Plusieurs ont raconté leur histoire dans les camps de rééducation que l’on retrouvait dans tout système totalitaire. Ils avaient différents rôles: rééduquer les têtes fortes, avoir une main d’œuvre à bon compte ou tout simplement se débarrasser d’un rival. Toutefois, ceux qui y faisaient un séjour n’en mouraient pas tous, malgré de grandes privations. Aujourd’hui, il en existe encore sous différentes formes plus ou moins élaborées. Le principal enjeu en est d’assurer un contrôle de plus en plus complet sur les individus et les populations. Ainsi, le pouvoir est aux mains d’un seul ou d’une élite restreinte et sélectionnée, souvent héréditaire.
Dans un tel contexte, toute personne différente peut être identifiée comme menaçante et, le sachant, vivre un malaise de plus en plus présent. Surtout si certains de ses compagnons ont déjà été recueillis. À chaque fois, elle se demande si c’est maintenant son tour d’avoir une visite et un voyage organisé. À mesure que le danger augmente, l’angoisse peut suivre la même courbe.

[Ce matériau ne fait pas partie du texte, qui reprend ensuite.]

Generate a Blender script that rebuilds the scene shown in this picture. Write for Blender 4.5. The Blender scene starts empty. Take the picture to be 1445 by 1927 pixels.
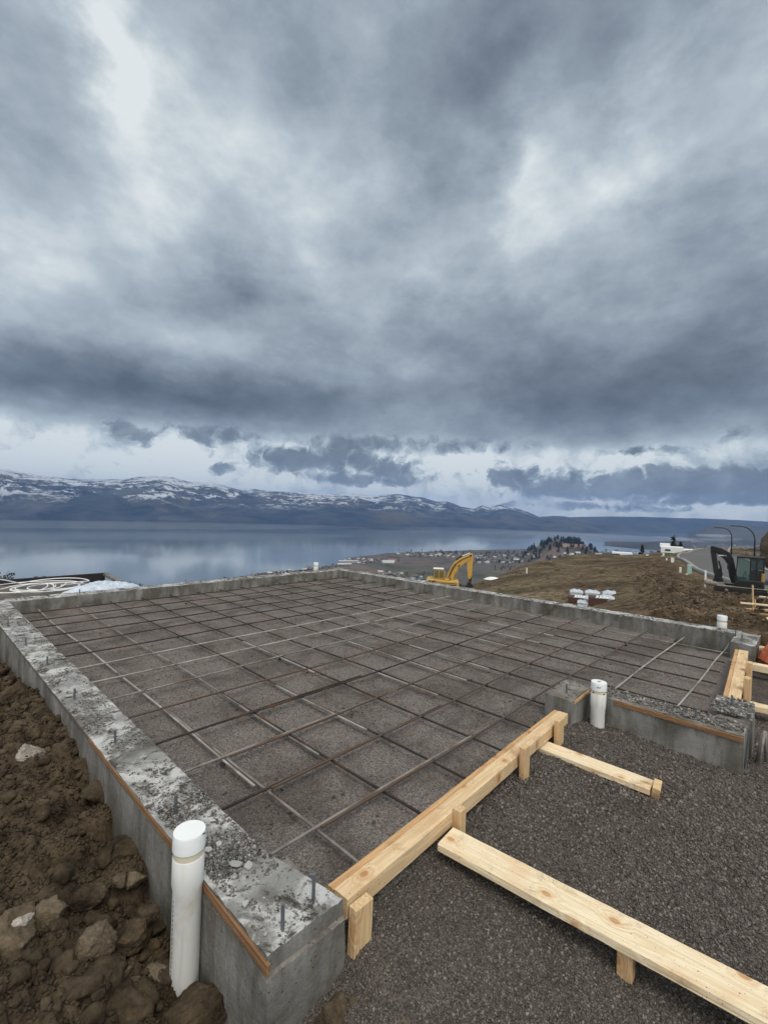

Et le fantasme poursuivant son œuvre, certains ont parlé d’avoir été heureux quand leur tour est arrivé de partir. Ils préféraient vivre la réalité plutôt que l’incertitude de fois en fois. Le défi était alors de ne pas affronter ni de jouer au plus fin avec ceux venus les chercher. Ils avaient un rôle à jouer et il n’y avait rien de personnel.
Une fois sur place, une nouvelle vie s’organisait avec des routines et des lois différentes. Les contrôleurs étaient de plus en plus connus et on s’y accommodait. Les seuls vrais ennemis étaient les collabos, les capos, ceux qui pouvaient rapporter n’importe quoi pour s’attirer ou maintenir leur privilège auprès des dirigeants du camp. Et, dans l’ensemble, la vie suivait son cours. Les trafics de toutes sortes assuraient les équilibres nécessaires à la survie. Les seules disputes réelles portaient sur le vol de pain, symbole de la nourriture essentielle, de la ‘’présence substantielle’’ de Dieu . Référence à la vie d’avant mais aussi de l’affliction de la privation dans cet enfer. Le pain est la mémoire des origines et du temps.

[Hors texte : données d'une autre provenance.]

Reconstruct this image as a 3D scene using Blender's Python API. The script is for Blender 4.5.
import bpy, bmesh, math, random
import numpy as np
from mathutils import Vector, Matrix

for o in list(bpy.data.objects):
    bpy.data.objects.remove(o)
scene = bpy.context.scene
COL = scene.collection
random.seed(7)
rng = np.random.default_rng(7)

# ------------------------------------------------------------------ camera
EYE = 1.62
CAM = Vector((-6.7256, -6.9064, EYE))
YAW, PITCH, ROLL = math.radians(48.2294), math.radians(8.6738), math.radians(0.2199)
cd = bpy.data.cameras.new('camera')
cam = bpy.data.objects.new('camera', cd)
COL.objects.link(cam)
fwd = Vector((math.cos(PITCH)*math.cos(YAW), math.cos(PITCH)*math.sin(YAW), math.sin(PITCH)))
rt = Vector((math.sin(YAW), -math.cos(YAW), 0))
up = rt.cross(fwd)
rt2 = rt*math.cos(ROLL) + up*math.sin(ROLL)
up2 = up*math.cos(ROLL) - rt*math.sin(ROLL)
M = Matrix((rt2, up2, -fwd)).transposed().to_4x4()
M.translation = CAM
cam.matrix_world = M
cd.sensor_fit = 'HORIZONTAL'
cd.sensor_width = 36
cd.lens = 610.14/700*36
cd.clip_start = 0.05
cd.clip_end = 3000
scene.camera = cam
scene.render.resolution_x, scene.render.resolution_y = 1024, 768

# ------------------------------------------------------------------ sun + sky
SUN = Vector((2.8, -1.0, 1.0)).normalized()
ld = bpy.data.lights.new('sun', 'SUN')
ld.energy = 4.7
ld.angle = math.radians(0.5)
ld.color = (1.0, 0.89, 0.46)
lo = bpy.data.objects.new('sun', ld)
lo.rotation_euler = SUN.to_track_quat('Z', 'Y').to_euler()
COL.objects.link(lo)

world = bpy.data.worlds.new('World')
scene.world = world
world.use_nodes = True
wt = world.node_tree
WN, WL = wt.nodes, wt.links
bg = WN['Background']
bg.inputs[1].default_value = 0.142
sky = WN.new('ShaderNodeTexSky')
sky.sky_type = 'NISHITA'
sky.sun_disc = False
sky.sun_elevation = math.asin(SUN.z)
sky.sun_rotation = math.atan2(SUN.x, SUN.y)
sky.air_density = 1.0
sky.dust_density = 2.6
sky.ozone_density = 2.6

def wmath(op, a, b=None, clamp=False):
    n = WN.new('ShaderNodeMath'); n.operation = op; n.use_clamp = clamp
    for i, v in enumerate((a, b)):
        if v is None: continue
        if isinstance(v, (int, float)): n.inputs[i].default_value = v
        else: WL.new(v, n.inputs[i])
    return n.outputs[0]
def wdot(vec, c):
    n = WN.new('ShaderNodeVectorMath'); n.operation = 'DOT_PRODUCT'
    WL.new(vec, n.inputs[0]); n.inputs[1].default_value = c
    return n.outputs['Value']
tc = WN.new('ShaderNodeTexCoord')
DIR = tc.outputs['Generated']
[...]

Bien sûr, au fil des jours, tout le monde ressentait des changements majeurs dans leur pensée, leur sentiment, leur volonté ou intention d’être. Tout étant chamboulé, chacun vivait une sorte d’altération. Il n’était plus et ne serait plus jamais le même. Toutefois, cela pouvait être vécu différemment d’une personne à l’autre. Certains vivaient ça comme un véritable gouffre, une ‘’mort vivante’’. Pour d’autres, ils parlaient de nouvelles réalités, de nouvelles expériences qui les avaient amenés plus loin, les avaient ‘’bonifiés’’ par après. Enfin, il est bon de nous rappeler que plusieurs de ces dissidents ont fait le rapprochement entre leur expérience aux camps et la nouvelle réalité des civilisations de masse. Dans ces réalités, il y a une véritable aliénation de l’individu.
Et cela s’avère encore plus vrai avec les communications d’aujourd’hui et l’internet. Beaucoup de communications mais guère de relations. On parle même de proximité distante. Beaucoup d’isolement remplaçant la solitude et le silence réparateurs. Alors, imaginez ce que serait l’individu avec la réinitialisation, la biométrie, l’identification faciale, l’intelligence artificielle etc. Il devrait répondre aux diktats de toutes sortes au détriment de son libre-arbitre. Il serait comme un robot organique adapté à ses ‘’confrères’’ mécaniques, électriques et autres. Rien à penser, à ressentir, à agir différemment de la programmation. Les camps de rééducation seraient alors partout, pour tous…avec leur ‘’consentement’’.